Here, the trial court was presented
with ample evidence that respondent was an unfit parent for M.S.1 and
M.S.2. A detailed DCFS service plan was created for respondent in 1993.
Respondent had every opportunity to comply with this service
plan and demonstrate her interest in her children. The record reflects
that, since 1993, respondent has made little progress towards completing
this goal. She continually received unsatisfactory ratings
on the service plans for failing to maintain a weekly budget, cooperate
with her foster mother *1003
and CSS/DCFS, follow rules in the foster home, clean up after herself,
comply with her probation, enroll in parenting classes, and pass drug/alcohol
evaluations. Respondent failed even to visit her children
for months at a time. The foster mother testified that respondent
almost never visited the children except when the children were taken
by the foster mother to respondent's mother's home for holidays and birthdays.

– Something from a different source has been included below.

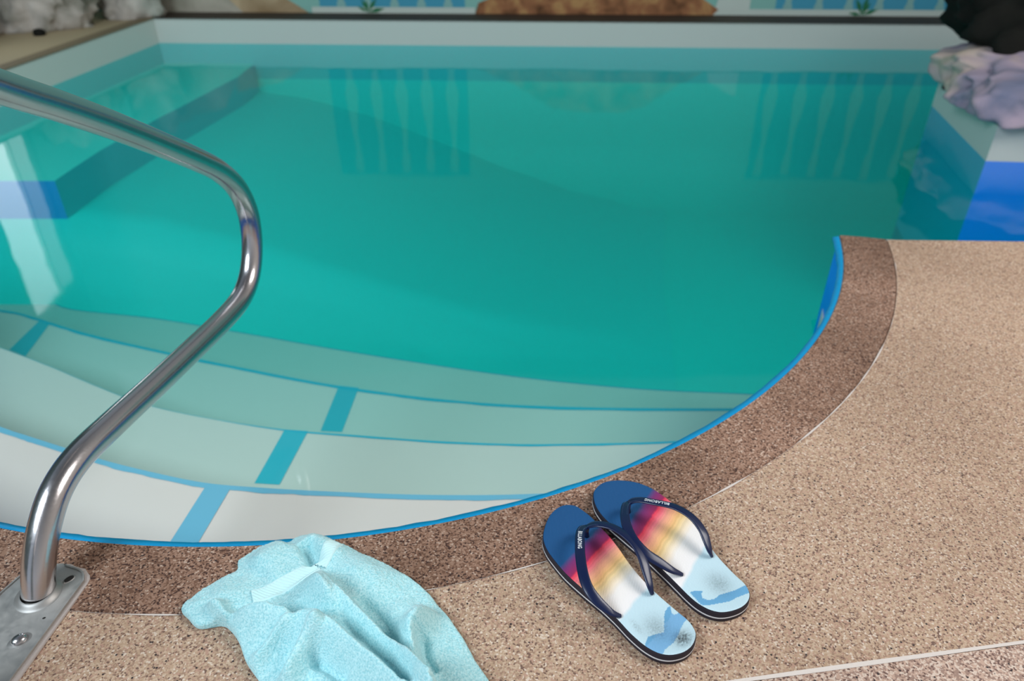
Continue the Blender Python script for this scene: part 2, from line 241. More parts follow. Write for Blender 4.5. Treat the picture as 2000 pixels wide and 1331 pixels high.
# deck with the pool and the coping band cut out
hole = outerring + [(-1.90, 1.84)] + leftp[::-1] + right[::-1] + spit_r
outer = [(-4.2, -1.6), (4.2, -1.6), (4.2, 4.715), (2.80, 4.501), (-2.0854, 4.6958), (-2.1678, 4.95), (-4.2, 4.95)]
# far part of the deck is bounded by the back coping, so the polygon touches there: build it as four pieces
J = D['joint']; j0 = np.array(J[0]); j1 = np.array(J[-1]); jd = (j1 - j0) / np.linalg.norm(j1 - j0)
ja = j0 - jd * 5; jb = j1 + jd * 3
def poly_obj(name, poly, z0, z1, m): return bmlink(name, prism(poly, z0, z1), m)
tip_r = outerring[0]; tip_l = outerring[-1]
def yj(x): return float(ja[1] + (x - ja[0]) * jd[1] / jd[0])
front = [(-4.2, -1.6), (4.2, -1.6), (4.2, 1.32), (3.2, 1.5)] + spit_r + outerring + [(-1.90, 1.84), (-2.50, 1.92), (-4.2, 1.92)]
deck = tag(poly_obj('floor', front, -.006, 0, M['deck']), kind='structure')
tag(poly_obj('left_deck', [(-4.2, 1.92), (-2.50, 1.92), (-2.46, 2.42), (-2.284, 3.469), (-2.0854, 4.6958), (-2.12, 4.93), (-4.2, 4.99)], -.006, 0, M['left_deck']), kind='structure')
tag(poly_obj('right_deck', [(3.2, 2.58), (4.2, 2.5), (4.2, 4.44), (2.80, 4.501), (2.75, 3.36), (1.889, 3.414), (1.760, 2.707)], -.006, 0, M['deck']), kind='structure')
back = tag(poly_obj('back_coping', [(-2.0854, 4.6958), (2.80, 4.501), (4.2, 4.44), (4.2, 4.69), (2.5, 4.758), (-2.12, 4.903)], -.006, 0.0, M['dark_coping']), kind='structure')
# strip along the left edge
tag(poly_obj('left_edge_strip', [(-2.50, 1.92), (-2.46, 2.42), (-2.284, 3.469), (-2.0854, 4.6958), (-2.16, 4.71), (-2.36, 3.46), (-2.54, 2.42), (-2.58, 1.92)], 0.0005, .004, mat('edge_strip', srgb(118, 102, 78), .7)), kind='structure')

# coping band round the bow of the pool
n = 120; bm = bmesh.new(); rings = []
prof = [(0, -.05), (0, -.004), (.003, .001), (.06, .002), (.115, .001), (.118, -.004), (.118, -.05)]
for i in range(n + 1):
    a = A0 + (A1 - A0) * i / n
    rings.append([bm.verts.new((CX + (R + d) * math.cos(a), CY + (R + d) * math.sin(a), z)) for d, z in prof])
for a, b in zip(rings[:-1], rings[1:]):
    for k in range(len(prof) - 1): bm.faces.new((a[k], a[k + 1], b[k + 1], b[k]))
for rg in (rings[0], rings[-1]): bm.faces.new(rg)
cb = tag(bmlink('coping_band', bm, M['band']), kind='structure')
# thin broken mortar line along the outside of the band
bm = bmesh.new(); seg = []
for i in range(241):
    a = A0 + (A1 - A0) * i / 240; wdt = min(.0045, max(0.0, .0004 + .0060 * fbm(i * .09, 3.1))) + .0003
    seg.append([bm.verts.new((CX + (R + .1185 + d) * math.cos(a), CY + (R + .1185 + d) * math.sin(a), .0018)) for d in (-wdt / 2, wdt / 2)])
for a, b in zip(seg[:-1], seg[1:]): bm.faces.new((a[0], a[1], b[1], b[0]))
tag(bmlink('mortar_joint', bm, M['joint']), kind='structure')
# joint and lower slab at the near right corner
pts = [tuple(j0 + jd * (t - 2)) for t in np.linspace(0, 5.3, 60)]
bm = bmesh.new(); seg = []; nrm = np.array([-jd[1], jd[0]])
for i, p in enumerate(pts):
    wd = .0026 + .001 * fbm(i * .6, 9.3); seg.append([bm.verts.new((*(np.array(p) + nrm * s * wd), .0016)) for s in (-1, 1)])
for a, b in zip(seg[:-1], seg[1:]): bm.faces.new((a[0], a[1], b[1], b[0]))
tag(bmlink('paving_joint', bm, M['joint']), kind='structure')
q = [tuple(j0 - jd * 2 - nrm * .003), tuple(j0 + jd * 3.2 - nrm * .003), (3.6, -.6), (-1.8, -.6)]
tag(poly_obj('near_slab', q, .0002, .0012, M['deck_far']), kind='structure')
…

Respondent ran away from her foster homes on several occasions
and failed to complete her high school equivalency courses. The
State presented expert testimony that it was
highly doubtful that respondent would be able to parent her children.

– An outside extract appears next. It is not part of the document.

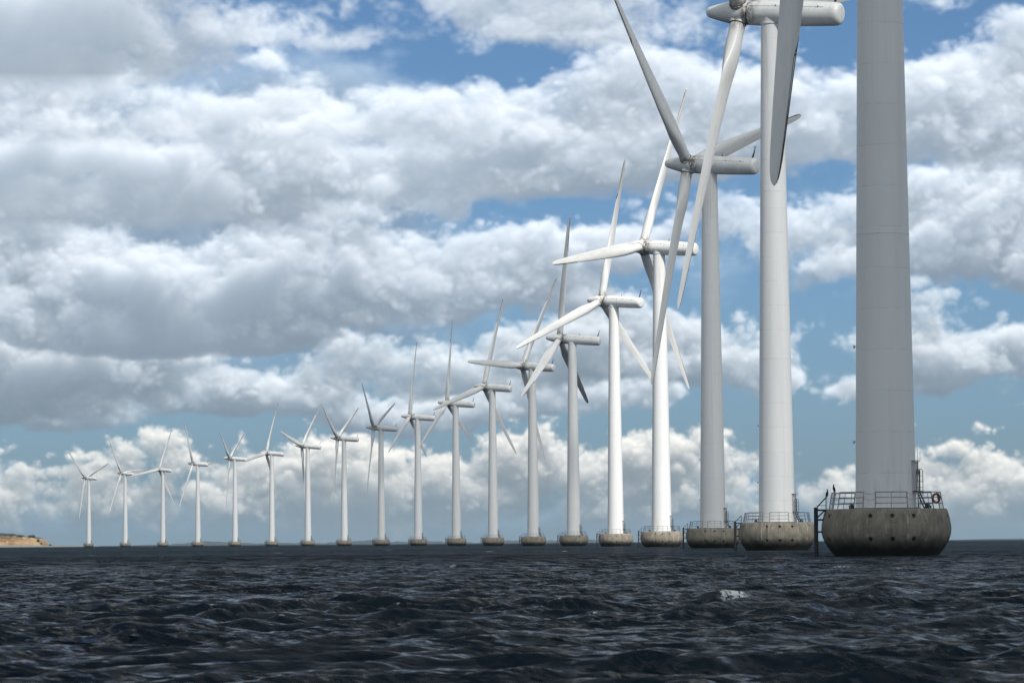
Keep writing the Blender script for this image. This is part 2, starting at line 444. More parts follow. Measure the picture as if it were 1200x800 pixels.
def mat_nacelle(name, seam):
    m, n, p, o = material(name)
    t = n.new('ShaderNodeTexCoord'); ob = t.outputs['Object']
    s = n.new('ShaderNodeSeparateXYZ'); n.link(ob, s.inputs[0])
    ob, rnd = own(n, ob)
    st = n.noise(n.mapping(ob, scale=(0.5, 1.2, 1.2)), 1.0, 5, 0.6)
    col = n.mix(n.smooth(st, 0.42, 0.7), (0.74, 0.75, 0.75, 1), (0.64, 0.645, 0.63, 1))
    g = n.noise(n.mapping(ob, scale=(1.5, 1.1, 1.1)), 1.0, 5, 0.68)
    if seam:   # oil round the front of the housing, hatch seam along the side
        front = n.math('SUBTRACT', 1.0, n.smooth(s.outputs[0], -2.6, -0.6))
        col = n.mix(n.math('MULTIPLY', n.math('MULTIPLY', front, n.smooth(g, 0.40, 0.58)), 0.85), col, (0.10, 0.062, 0.035, 1))
        runs = n.noise(n.mapping(ob, scale=(2.6, 0.5, 0.35)), 1.0, 4, 0.65)
        col = n.mix(n.math('MULTIPLY', n.smooth(runs, 0.56, 0.74), 0.45), col, (0.30, 0.255, 0.20, 1))
    else:
        rear = n.smooth(s.outputs[0], -4.0, -2.9)
        col = n.mix(n.math('MULTIPLY', n.math('MULTIPLY', rear, n.smooth(g, 0.41, 0.57)), 0.88), col, (0.085, 0.052, 0.03, 1))
    n.link(col, p.inputs['Base Color']); p.inputs['Roughness'].default_value = 0.38
    return m

def mat_concrete():
    m, n, p, o = material('foundation_concrete')
    t = n.new('ShaderNodeTexCoord'); ob = t.outputs['Object']
    s = n.new('ShaderNodeSeparateXYZ'); n.link(ob, s.inputs[0]); z = s.outputs[2]
    ob, rnd = own(n, ob)
    big = n.noise(ob, 0.9, 6, 0.62); fine = n.noise(ob, 9.0, 5, 0.65)
    run = n.noise(n.mapping(ob, scale=(2.6, 2.6, 0.22)), 1.0, 5, 0.62)
    col = n.mix(n.smooth(big, 0.35, 0.68), (0.265, 0.238, 0.19, 1), (0.165, 0.147, 0.118, 1))
    col = n.mix(n.math('MULTIPLY', n.smooth(run, 0.46, 0.72), 0.60), col, (0.100, 0.090, 0.073, 1))
    col = n.mix(n.math('MULTIPLY', n.smooth(fine, 0.45, 0.75), 0.35), col, (0.39, 0.355, 0.29, 1))
    # pale lime runs
    lime = n.noise(n.mapping(ob, scale=(4.5, 4.5, 0.10), loc=(7, 2, 0)), 1.0, 3, 0.5)
    col = n.mix(n.math('MULTIPLY', n.smooth(lime, 0.61, 0.68), 0.6), col, (0.46, 0.44, 0.39, 1))
    # splash zone: weed up to a ragged line
    rag = n.math('ADD', z, n.math('MULTIPLY', n.math('SUBTRACT', n.noise(n.mapping(ob, scale=(1, 1, 0.25)), 1.3, 5, 0.6), 0.5), 1.1))
    col = n.mix(n.math('SUBTRACT', 1.0, n.smooth(rag, 0.75, 1.55)), col, (0.060, 0.057, 0.048, 1))
    col = n.mix(n.math('SUBTRACT', 1.0, n.smooth(rag, 0.45, 0.85)), col, (0.012, 0.013, 0.010, 1))
    n.link(col, p.inputs['Base Color'])
    p.inputs['Roughness'].default_value = 0.88
    bump(n, p, n.math('ADD', fine, big), 0.5, 0.05)
    return m

M = {}
M['tower'] = mat_tower(); M['blade'] = mat_blade(); M['nacelle'] = mat_nacelle('nacelle_paint', True); M['hub'] = mat_nacelle('spinner_paint', False)
M['concrete'] = mat_concrete()
M['steel'] = mat_simple('galvanised_steel', (0.30, 0.30, 0.29), 0.5, 0.7, 0.5, 3.0)
M['dark'] = mat_simple('dark_steel', (0.035, 0.035, 0.035), 0.6, 0.2, 0.5, 3.0)
M['pile'] = mat_simple('weathered_pile', (0.030, 0.030, 0.028), 0.75, 0.0, 0.5, 2.0)
M['gap'] = mat_simple('rubber_gap', (0.018, 0.016, 0.014), 0.7)
M['edge'] = mat_simple('worn_leading_edge', (0.06, 0.058, 0.055), 0.6)
M['door'] = mat_simple('door_paint', (0.50, 0.51, 0.51), 0.4)
M['buoy'] = mat_simple('lifebuoy_orange', (0.20, 0.055, 0.028), 0.6)
M['white'] = mat_simple('white_plastic', (0.75, 0.75, 0.73), 0.4, 0, 0.1)
M['feather'] = mat_simple('dark_feathers', (0.018, 0.018, 0.020), 0.7, 0, 0.3, 20)

# ------------------------------------------------------------------ the sea
def wave_set(rng):
    """wind sea running from the left distance towards the right foreground"""
    main = math.atan2(-0.86, 0.50); comps = []
    for lam in np.geomspace(0.42, 9.0, 96):
        th = main+rng.normal(0, 0.42)
        k = 2*math.pi/lam
        steep = SEA_STEEP*math.exp(-max(0, math.log(lam/SEA_PEAK))**2*1.4)*(0.75+0.5*rng.random())
        comps.append((k*math.cos(th), k*math.sin(th), steep/k, rng.random()*2*math.pi, lam))
    return comps

def sea():
    rng = np.random.default_rng(4)
    dense = np.radians(np.arange(-15.0, 15.0, 0.031))
    side = np.radians(np.concatenate([np.geomspace(0.04, 167, 90)]))
    a_right = dense[-1]+np.sort(side); a_left = dense[0]-np.sort(side)[::-1]
    a_right = a_right[a_right < math.pi-0.01]; a_left = a_left[a_left > -math.pi+0.01]
    ang = np.concatenate([[-math.pi], a_left, dense, a_right])          # one full turn, closed below
    r = [2.0]
    while r[-1] < 60000:
        q = r[-1]
        r.append(q+max(0.09, 0.115*(q/34.0)**1.14) if q < 9000 else q*1.25)
    r = np.array(r)
    nr, na = len(r), len(ang)
    X = (r[:, None]*np.sin(ang)[None, :]); Y = (r[:, None]*np.cos(ang)[None, :]); Z = np.zeros_like(X)
    dr = np.gradient(r)
    da = np.gradient(ang)
    DX = np.zeros_like(X); DY = np.zeros_like(X); J = np.zeros_like(X)
    act = np.abs(ang) < R(15.2)
    i0, i1 = np.where(act)[0][0], np.where(act)[0][-1]+1
    Xs, Ys = X[:, i0:i1].astype(np.float32), Y[:, i0:i1].astype(np.float32)
    ch = 0.85
    # groups of higher and lower waves
    grp = np.zeros_like(Xs)
    for lam in (17, 29, 46):
        for q in range(3):
            th = rng.random()*2*math.pi
            grp += np.sin(2*math.pi/lam*(Xs*math.cos(th)+Ys*math.sin(th))+rng.random()*6.28).astype(np.float32)/4.5
    grp = 1.0+0.42*grp
    for kx, ky, a, ph, lam in wave_set(rng):
        fade = np.clip((lam/dr-1.8)/1.5, 0, 1).astype(np.float32)
        rows = np.where(fade > 0)[0]
        if len(rows) == 0: continue
        n = rows[-1]+1
        arg = kx*Xs[:n]+ky*Ys[:n]+ph
        am = a*fade[:n, None]*grp[:n]
        sn = np.sin(arg); cs = np.cos(arg)
        k = math.hypot(kx, ky)
        Z[:n, i0:i1] += am*cs
        DX[:n, i0:i1] -= ch*am*kx/k*sn; DY[:n, i0:i1] -= ch*am*ky/k*sn
        J[:n, i0:i1] += ch*am*k*cs
    edge = np.clip((R(14.9)-np.abs(ang))/R(4.5), 0, 1)[None, :]; edge = edge*edge*(3-2*edge)
    # breaking crests: where the photograph has white water
    foam = np.zeros_like(X)
    for (px, py, w) in WHITECAPS:
        hz = 635.8-0.0071*(px-600)
        d = CAM_Z*F_PX/(py-hz); xx = (px-600)/F_PX*d
        ja = int(np.argmin(np.abs(ang-math.atan2(xx, d)))); sel = np.where(np.abs(r/d-1) < 0.09)[0]
        el = (Z[:, ja]-CAM_Z)/r; seen = el >= np.maximum.accumulate(el)-1e-5
        vis = sel[seen[sel]] if seen[sel].any() else sel
        d = float(r[vis[int(np.argmax(Z[vis, ja]))]]); xx = (px-600)/F_PX*d
        ww = w/F_PX*d*0.5
        yy = Y-d-0.35*ww*np.sin((X-xx)/ww*2.1+px)
        q = ((X-xx)/ww)**2+((yy+0.002*d)/(ww*0.22+0.12+0.0042*d))**2
        g = np.exp(-q*0.8)
        foam = np.maximum(foam, g)
        Z += 0.05*np.exp(-q*0.35)*min(1.0, d/70)
    for (tx, ty) in FEET:
        q = np.hypot(X-tx, Y-ty)
        foam = np.maximum(foam, 0.42*np.exp(-((q-3.95)/0.35)**2))
    crest = np.clip((J-0.60)*2.0, 0, 0.6)*np.clip(r/60, 0, 1)[:, None]
    foam = np.maximum(foam, crest)
    X += DX*edge; Y += DY*edge; Z *= edge
    co = np.stack([X, Y, Z], axis=2).reshape(-1, 3)
    ii, jj = np.meshgrid(np.arange(nr-1), np.arange(na), indexing='ij')
    j2 = (jj+1) % na
    quads = np.stack([ii*na+jj, ii*na+j2, (ii+1)*na+j2, (ii+1)*na+jj], axis=2).reshape(-1, 4)
    me = bpy.data.meshes.new('sea')
    nv = len(co); nf = len(quads)
    co = np.vstack([co, [[0, 0, 0]]])
    tris = np.stack([np.full(na, nv), (np.arange(na)+1) % na, np.arange(na)], axis=1)
    me.vertices.add(nv+1); me.vertices.foreach_set('co', co.astype(np.float32).ravel())
    loops = np.concatenate([quads.ravel(), tris.ravel()])
    me.loops.add(len(loops)); me.loops.foreach_set('vertex_index', loops.astype(np.int32))
    starts = np.concatenate([np.arange(nf)*4, nf*4+np.arange(na)*3])
    me.polygons.add(nf+na); me.polygons.foreach_set('loop_start', starts.astype(np.int32))
    me.polygons.foreach_set('use_smooth', np.ones(nf+na, bool))
    me.update(calc_edges=True); me.validate()
    at = me.attributes.new('foam', 'FLOAT', 'POINT')
    at.data.foreach_set('value', np.concatenate([foam.ravel(), [0]]).astype(np.float32))
    at = me.attributes.new('flat_mesh', 'FLOAT', 'POINT')      # where the sheet carries no modelled waves
    at.data.foreach_set('value', np.concatenate([(1-edge+0*X).ravel(), [1]]).astype(np.float32))
    return me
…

Respondent argues that she has shown her fitness by caring for her two
boys, who were born since M.S.1 and M.S.2 were placed into foster care.

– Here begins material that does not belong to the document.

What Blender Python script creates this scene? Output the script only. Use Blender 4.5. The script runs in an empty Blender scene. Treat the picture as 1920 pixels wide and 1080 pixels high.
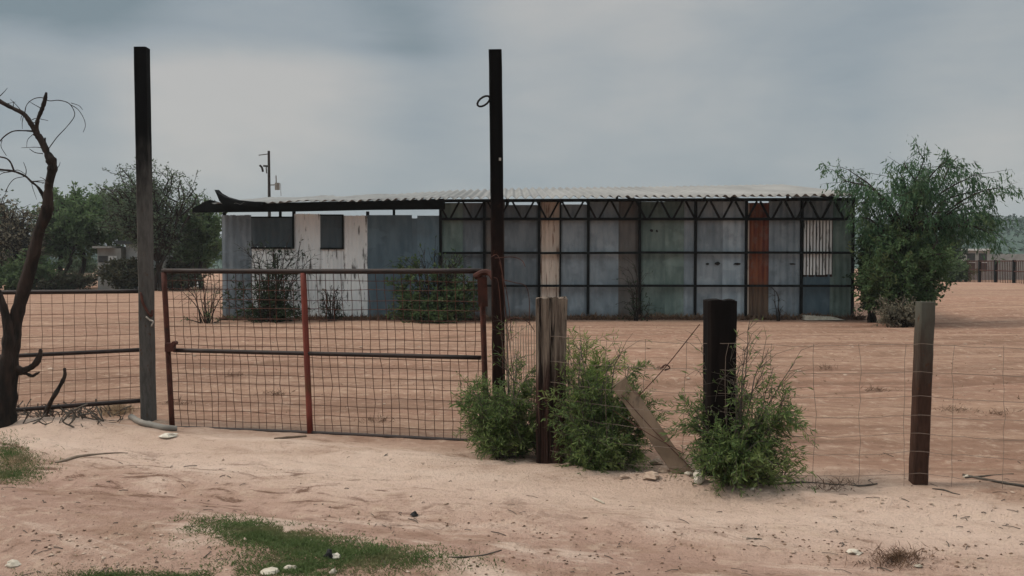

However, this is insufficient to counter the substantial evidence
of respondent's disinterest in her children and unfitness as a parent
to M.S.1 and M.S.2. Upon our review of the record, we determine that the
trial court did not err in finding respondent unfit and terminating her
parental rights.
Respondent
finally argues that the trial court erred in finding that terminating
her parental rights was in the best interest of her minor children. Even
if a parent has been found unfit to have custody of a child, it does not
necessarily follow that the parent cannot remain the child's legal parent
with attendant rights and privileges. In
re B.C., 247 Ill.App.3d
803, 806, 187 Ill.Dec. 486, 617 N.E.2d 1207 (1993). Once the
trial court has made a finding of unfitness, all considerations must yield
to the best interests of the child or children. In
re M.C., 197 Ill.App.3d
802, 806, 144 Ill.Dec. 214, 555 N.E.2d 111 (1990). "It is not
until after a parent has been found to be unfit that the court may consider
evidence of the child's best interest." In
re V.S., 285 Ill.App.3d
372, 375, 220 Ill.Dec. 894, 674 N.E.2d 437 (1996). Once a
parent has been found unfit by clear and convincing evidence, the decision
to terminate that individual's parental rights rests within the sound
discretion of the trial court and will not be reversed absent an
abuse of that discretion. In
re V.O., 284 Ill.App.3d
**529
***974
686, 691, 220 Ill.Dec. 527, 673 N.E.2d 439 (1996).
Upon our review of the record,
we determine that the trial court did not abuse its discretion in terminating
respondent's parental rights. As we set forth above, the trial
court found that the State proved respondent to be an unfit parent by
clear and convincing evidence. Respondent failed to visit
her children for months at a time, despite the fact that she lived less
than five miles away from them for a period of time. The trial
court found respondent's contrary testimony to be incredible and believed
the testimony of the CSS and the foster mother regarding visitation. Respondent
has failed to demonstrate a reasonable degree of interest, concern, or
responsibility. She has also shown a lack of reasonable progress
in working towards the return of *1004
her children. We do note that, as of the best interest hearing,
respondent has obtained an apartment for herself and is currently living
with her two other children. Overall, however, respondent
has shown little interest in securing the return of M.S.1 and M.S.2. On
the other hand, the foster mother has provided a stable, loving home for
the two girls for over four years and wishes to adopt them. We
determine that the trial court did not abuse its discretion in terminating
respondent's parental rights.
For the foregoing reasons, the judgment of the circuit court
of Kane County is affirmed.
Affirmed.
BOWMAN, P.J., and THOMAS, J., concur.